→ **THE REQUEST**
Your output is the lines from the first one to the one containing "return tag(link(name, bm, mat, smooth=False), kind='structure')", repeated exactly, with images left out.

───

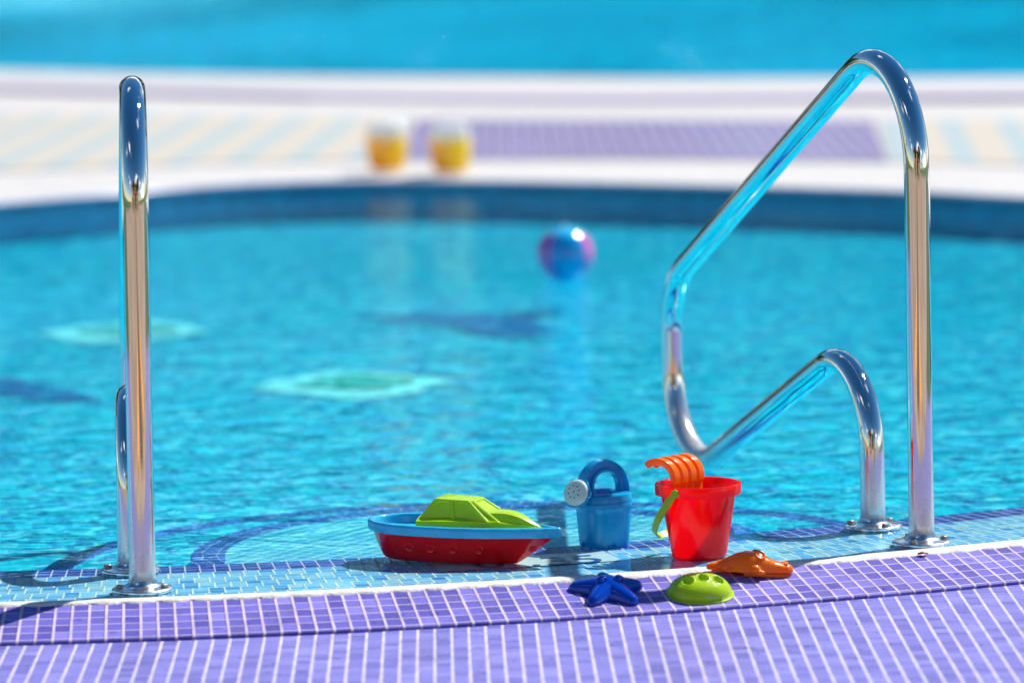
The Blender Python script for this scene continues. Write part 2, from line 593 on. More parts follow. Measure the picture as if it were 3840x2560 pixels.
def smooth_poly(P, k=8):
    out_ = []
    P = [(x * KD, y * KD) for x, y in P]
    P = [Vector((*p, 0)) for p in P]
    for i in range(len(P) - 1):
        p0, p1, p2, p3 = P[max(i - 1, 0)], P[i], P[i + 1], P[min(i + 2, len(P) - 1)]
        for j in range(k):
            t = j / k
            out_.append(.5 * (2 * p1 + (p2 - p0) * t + (2 * p0 - 5 * p1 + 4 * p2 - p3) * t * t + (3 * p1 - p0 - 3 * p2 + p3) * t ** 3))
    out_.append(P[-1])
    return out_


lip = smooth_poly(LIP)
DK = .040


def strip(name, path, prof, mat, rev=False):
    """path of points, profile = (offset away from the pool in y, z); UV in metres"""
    bm = bmesh.new()
    uvl = bm.loops.layers.uv.new('UVMap')
    vl = [0]
    for (ra, za), (rb, zb) in zip(prof[:-1], prof[1:]):
        vl.append(vl[-1] + math.hypot(rb - ra, zb - za))
    L, s = [], 0
    for i, p in enumerate(path):
        if i: s += (p - path[i - 1]).length
        L.append(s)
    g = [[bm.verts.new((p.x, p.y + a, z)) for a, z in prof] for p in path]
    for i in range(len(path) - 1):
        for j in range(len(prof) - 1):
            f = bm.faces.new((g[i][j], g[i + 1][j], g[i + 1][j + 1], g[i][j + 1]))
            for l, (a, b) in zip(f.loops, ((i, j), (i + 1, j), (i + 1, j + 1), (i, j + 1))):
                l[uvl].uv = (L[a], vl[b])
    bmesh.ops.recalc_face_normals(bm, faces=bm.faces)
    return tag(link(name, bm, mat, smooth=False), kind='structure')


M['farwater_wall'] = tile_mat('submerged_wall_mosaic', [(3, (.0, .30, .52)), (3, (.0, .38, .58)), (2, (.0, .22, .44))], (.01, .4, .55))
strip('pool_wall', lip, [(.013, FL), (.013, .0)], M['farwater_wall'])
strip('pool_wall', lip, [(.012, -.004), (.012, .026)], M['farwall'])
strip('lavender_trim', lip, [(.0, .026), (-.004, .028), (-.004, .037), (.0, DK)], M['fartrim'])

n = N('white_deck_mosaic')
q = n.sep(n.geo())
m, r1, r2 = tiles(n, q[0], q[1], .05, .005, .005)
M['deck'] = n.done(n.pbr(n.mix(m, (.42, .39, .35), n.ramp(r1, [(0, (.53, .51, .49)), (.5, (.57, .54, .505)), (.8, (.505, .495, .49))], 'CONSTANT')), .5))
strip('far_deck', lip, [(0, DK), (.55, DK), (4.6, DK)] if False else [(0, DK), (4.2, DK)], M['deck'])
n = N('striped_deck_mosaic')
q = n.sep(n.geo())
xs = n.math('DIVIDE', n.math('SUBTRACT', q[0], n.math('MULTIPLY', q[1], .062)), .205)
fx = n.math('FRACT', xs)
m, r1, r2 = tiles(n, q[0], q[1], .05, .004, .004)
aq = n.mix(n.math('MULTIPLY', r1, .6), (.31, .40, .41), (.38, .43, .43))
cr = n.mix(r2, (.50, .44, .34), (.48, .43, .37))
c = n.mix(n.ramp(fx, [(.30, 0), (.36, 1), (.70, 1), (.76, 0)]), cr, aq)
M['stripes'] = n.done(n.pbr(c, .5))
M['deckpurple'] = tile_mat('far_purple_mosaic', [(3, (.31, .26, .51)), (2, (.34, .29, .54)), (2, (.28, .235, .48))], (.43, .40, .50), p=.05, world=True, gu=.006, gv=.004)


def sheet(name, pts, z, mat, k=1.0):
    bm = bmesh.new()
    bm.faces.new([bm.verts.new((x * k, y * k, z)) for x, y in pts])
    bmesh.ops.recalc_face_normals(bm, faces=bm.faces)
    o = link(name, bm, mat, smooth=False)
    if o.data.polygons[0].normal.z < 0: o.data.flip_normals()
    return tag(o, kind='structure')


sheet('striped_paving', [(-7, 18.3), (-7, 20.9), (-1.95, 18.75), (-.33, 17.95), (-.40, 15.92), (-1.0, 15.95), (-1.67, 15.80), (-2.6, 15.2), (-7, 13.2)][::-1], DK + .004, M['stripes'], KD)
sheet('striped_paving', [(1.33, 17.28), (1.22, 15.37), (1.9, 14.9), (6, 12.8), (6, 15.5), (2.0, 17.1)][::-1], DK + .004, M['stripes'], KD)
sheet('purple_paving', [(-.385, 15.91), (-.33, 17.90), (1.31, 17.30), (1.21, 15.37), (.4, 15.72)], DK + .004, M['deckpurple'], KD)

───

→ **REPLY**
The Blender Python script for this scene continues. Write part 2, from line 593 on. More parts follow. Measure the picture as if it were 3840x2560 pixels.
def smooth_poly(P, k=8):
    out_ = []
    P = [(x * KD, y * KD) for x, y in P]
    P = [Vector((*p, 0)) for p in P]
    for i in range(len(P) - 1):
        p0, p1, p2, p3 = P[max(i - 1, 0)], P[i], P[i + 1], P[min(i + 2, len(P) - 1)]
        for j in range(k):
            t = j / k
            out_.append(.5 * (2 * p1 + (p2 - p0) * t + (2 * p0 - 5 * p1 + 4 * p2 - p3) * t * t + (3 * p1 - p0 - 3 * p2 + p3) * t ** 3))
    out_.append(P[-1])
    return out_


lip = smooth_poly(LIP)
DK = .040


def strip(name, path, prof, mat, rev=False):
    """path of points, profile = (offset away from the pool in y, z); UV in metres"""
    bm = bmesh.new()
    uvl = bm.loops.layers.uv.new('UVMap')
    vl = [0]
    for (ra, za), (rb, zb) in zip(prof[:-1], prof[1:]):
        vl.append(vl[-1] + math.hypot(rb - ra, zb - za))
    L, s = [], 0
    for i, p in enumerate(path):
        if i: s += (p - path[i - 1]).length
        L.append(s)
    g = [[bm.verts.new((p.x, p.y + a, z)) for a, z in prof] for p in path]
    for i in range(len(path) - 1):
        for j in range(len(prof) - 1):
            f = bm.faces.new((g[i][j], g[i + 1][j], g[i + 1][j + 1], g[i][j + 1]))
            for l, (a, b) in zip(f.loops, ((i, j), (i + 1, j), (i + 1, j + 1), (i, j + 1))):
                l[uvl].uv = (L[a], vl[b])
    bmesh.ops.recalc_face_normals(bm, faces=bm.faces)
    return tag(link(name, bm, mat, smooth=False), kind='structure')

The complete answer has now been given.